In 2015, the National Science Foundation (NSF) began to support a series of biennial workshops that bring together large facilities (LFs) and cyberinfrastructure (CI) projects to share common experiences and challenges, discuss potential collaborations, and identify opportunities for leveraging CI within the community. The 2019 NSF Workshop on Connecting Large Facilities and Cyberinfrastructure aimed to continue and advance this discussion, enable the exchange of CI solutions and challenges, and foster CI community building.
With a theme of ?Connecting Large Facilities, Connecting CI, Connecting People,? the 2019 workshop emphasized the need to facilitate collaborations among LF and CI projects and recognized the importance of the CI workforce to LF science missions. Specific goals of the workshop included: 1) identifying CI challenges that facilities face when supporting their science missions; 2) exploring the opportunities and obstacles to collaboration between LFs; 3) examining non-technical challenges that influence CI development; and 4) developing ideas for enhancing the CI workforce and building a community of CI professionals.
Based on discussions at the workshop, the participants generated a number of findings that touched upon technical, socio-technical, organizational, and financial aspects of CI.
- The workshop also generated a set of recommended actions in these areas. The recommendations below could be enacted through a combination of community efforts, facility peer interactions, and facility-CI project/platform expertise exchange as well as trusted entities such as dedicated centers. Mechanisms for CI discovery and opportunities for sharing of existing solutions, services, and training resources amongst the LFs and CI projects need to be supported.
- A common repository of knowledge about CI best practices, system descriptions, architectures, use cases, and core system tools should be created and made available to the broad community.

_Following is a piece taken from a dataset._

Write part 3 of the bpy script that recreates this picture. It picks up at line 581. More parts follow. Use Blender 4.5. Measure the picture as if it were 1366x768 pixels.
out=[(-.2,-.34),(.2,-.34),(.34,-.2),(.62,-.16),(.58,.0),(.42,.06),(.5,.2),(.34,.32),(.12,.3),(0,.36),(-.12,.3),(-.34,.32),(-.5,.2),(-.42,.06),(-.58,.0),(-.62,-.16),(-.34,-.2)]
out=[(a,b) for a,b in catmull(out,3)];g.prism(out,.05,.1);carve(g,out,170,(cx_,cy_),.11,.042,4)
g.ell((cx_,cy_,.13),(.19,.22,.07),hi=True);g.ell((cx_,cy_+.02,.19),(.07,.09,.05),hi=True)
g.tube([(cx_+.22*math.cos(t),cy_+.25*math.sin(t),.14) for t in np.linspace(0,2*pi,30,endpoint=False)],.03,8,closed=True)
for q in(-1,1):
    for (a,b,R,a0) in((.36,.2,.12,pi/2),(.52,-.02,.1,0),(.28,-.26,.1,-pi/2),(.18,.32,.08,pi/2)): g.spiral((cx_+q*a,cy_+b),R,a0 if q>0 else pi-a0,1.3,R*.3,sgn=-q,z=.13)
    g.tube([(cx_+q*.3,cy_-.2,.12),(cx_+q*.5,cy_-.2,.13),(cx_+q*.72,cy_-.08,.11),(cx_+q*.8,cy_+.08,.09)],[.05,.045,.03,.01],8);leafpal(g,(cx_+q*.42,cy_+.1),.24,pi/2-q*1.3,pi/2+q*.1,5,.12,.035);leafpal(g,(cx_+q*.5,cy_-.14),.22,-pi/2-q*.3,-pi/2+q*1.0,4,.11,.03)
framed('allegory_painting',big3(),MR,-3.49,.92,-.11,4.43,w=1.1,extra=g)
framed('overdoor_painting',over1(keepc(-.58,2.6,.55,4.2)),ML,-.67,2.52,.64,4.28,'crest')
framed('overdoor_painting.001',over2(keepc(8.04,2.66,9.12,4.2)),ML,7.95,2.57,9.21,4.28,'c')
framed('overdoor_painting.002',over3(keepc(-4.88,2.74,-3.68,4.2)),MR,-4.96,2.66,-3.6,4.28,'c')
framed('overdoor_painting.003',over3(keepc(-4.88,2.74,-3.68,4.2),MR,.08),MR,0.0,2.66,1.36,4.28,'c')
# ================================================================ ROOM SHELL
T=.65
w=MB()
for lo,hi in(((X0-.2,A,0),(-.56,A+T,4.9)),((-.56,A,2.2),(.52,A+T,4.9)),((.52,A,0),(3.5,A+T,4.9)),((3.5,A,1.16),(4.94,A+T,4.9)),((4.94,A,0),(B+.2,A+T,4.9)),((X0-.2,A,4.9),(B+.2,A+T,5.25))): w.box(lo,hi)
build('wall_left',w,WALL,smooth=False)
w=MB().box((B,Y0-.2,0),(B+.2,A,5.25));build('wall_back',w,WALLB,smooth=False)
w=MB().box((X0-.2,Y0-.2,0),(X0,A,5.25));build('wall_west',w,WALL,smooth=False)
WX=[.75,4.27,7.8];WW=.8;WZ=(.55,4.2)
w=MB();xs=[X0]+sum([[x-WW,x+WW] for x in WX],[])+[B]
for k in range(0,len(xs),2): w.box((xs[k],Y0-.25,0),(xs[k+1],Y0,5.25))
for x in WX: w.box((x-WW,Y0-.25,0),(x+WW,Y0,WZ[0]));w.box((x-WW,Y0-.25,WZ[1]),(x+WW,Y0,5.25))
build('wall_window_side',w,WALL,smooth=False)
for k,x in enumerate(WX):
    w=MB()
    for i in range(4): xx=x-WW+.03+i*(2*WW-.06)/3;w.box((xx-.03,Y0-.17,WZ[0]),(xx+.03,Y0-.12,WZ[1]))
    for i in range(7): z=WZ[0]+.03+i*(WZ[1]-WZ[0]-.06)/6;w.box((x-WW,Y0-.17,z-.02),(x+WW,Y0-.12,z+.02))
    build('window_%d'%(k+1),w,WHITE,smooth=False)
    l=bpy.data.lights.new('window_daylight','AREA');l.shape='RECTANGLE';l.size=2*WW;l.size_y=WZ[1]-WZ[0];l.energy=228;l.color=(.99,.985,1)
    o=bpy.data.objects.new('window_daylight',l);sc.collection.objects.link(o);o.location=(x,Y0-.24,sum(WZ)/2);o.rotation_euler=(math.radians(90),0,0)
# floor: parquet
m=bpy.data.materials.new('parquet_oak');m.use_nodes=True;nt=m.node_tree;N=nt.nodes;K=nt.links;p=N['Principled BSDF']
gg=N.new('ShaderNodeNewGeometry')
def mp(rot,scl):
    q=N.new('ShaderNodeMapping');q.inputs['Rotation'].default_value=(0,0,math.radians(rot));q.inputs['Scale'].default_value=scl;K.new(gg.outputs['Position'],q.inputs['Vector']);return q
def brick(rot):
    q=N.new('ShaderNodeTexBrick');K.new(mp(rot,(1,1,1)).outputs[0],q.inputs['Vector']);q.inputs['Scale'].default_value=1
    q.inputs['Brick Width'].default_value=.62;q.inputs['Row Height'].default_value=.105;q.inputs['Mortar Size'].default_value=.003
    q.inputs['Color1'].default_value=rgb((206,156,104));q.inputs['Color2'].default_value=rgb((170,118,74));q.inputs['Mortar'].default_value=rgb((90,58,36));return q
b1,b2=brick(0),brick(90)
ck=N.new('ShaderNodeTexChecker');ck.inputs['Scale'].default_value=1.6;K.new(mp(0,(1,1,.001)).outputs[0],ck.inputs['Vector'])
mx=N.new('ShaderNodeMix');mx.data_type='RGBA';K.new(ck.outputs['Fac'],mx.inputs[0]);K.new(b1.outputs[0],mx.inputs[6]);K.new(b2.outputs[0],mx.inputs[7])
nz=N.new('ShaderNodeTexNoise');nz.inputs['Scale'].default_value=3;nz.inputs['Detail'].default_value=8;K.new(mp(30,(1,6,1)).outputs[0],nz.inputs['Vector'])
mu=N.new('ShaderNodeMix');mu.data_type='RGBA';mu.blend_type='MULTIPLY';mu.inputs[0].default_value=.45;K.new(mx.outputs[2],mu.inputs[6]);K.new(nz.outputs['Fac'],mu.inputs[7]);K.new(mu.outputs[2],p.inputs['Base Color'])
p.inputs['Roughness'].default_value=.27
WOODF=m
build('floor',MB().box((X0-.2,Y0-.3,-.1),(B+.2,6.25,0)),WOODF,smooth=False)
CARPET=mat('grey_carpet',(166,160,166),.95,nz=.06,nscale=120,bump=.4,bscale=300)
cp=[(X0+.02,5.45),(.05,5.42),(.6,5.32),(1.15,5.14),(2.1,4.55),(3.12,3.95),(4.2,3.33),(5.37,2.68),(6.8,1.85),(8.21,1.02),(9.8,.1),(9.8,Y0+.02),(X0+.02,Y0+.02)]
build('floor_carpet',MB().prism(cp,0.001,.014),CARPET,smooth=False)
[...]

- Trusted intermediaries that can help navigate the ever-changing CI landscape, especially when migrating to new solutions need to be funded. Such entities can also assist in science-driven blueprinting of LFs before CI work begins.
- Communication, collaboration, and community-building efforts across LFs and CI projects should be fostered, and the benefits of belonging to a larger society of professionals need to be communicated.
- Research into new and effective methods for incentivizing collaboration and engagement with multiple facilities on joint projects needs to be supported.
- An effort to capture, analyze, and disseminate LF best practices and management techniques and to identify productive engagement opportunities between science, engineering, innovation, leadership, compliance, and other roles needs to be supported.
- Activities geared toward providing affordable training opportunities, helping structure career paths across facilities, recruiting talent starting with the undergraduate level, creating networking opportunities for technical (especially earlier-career) CI staff across facilities, and helping the community to understand the nature of CI as a career need to be supported.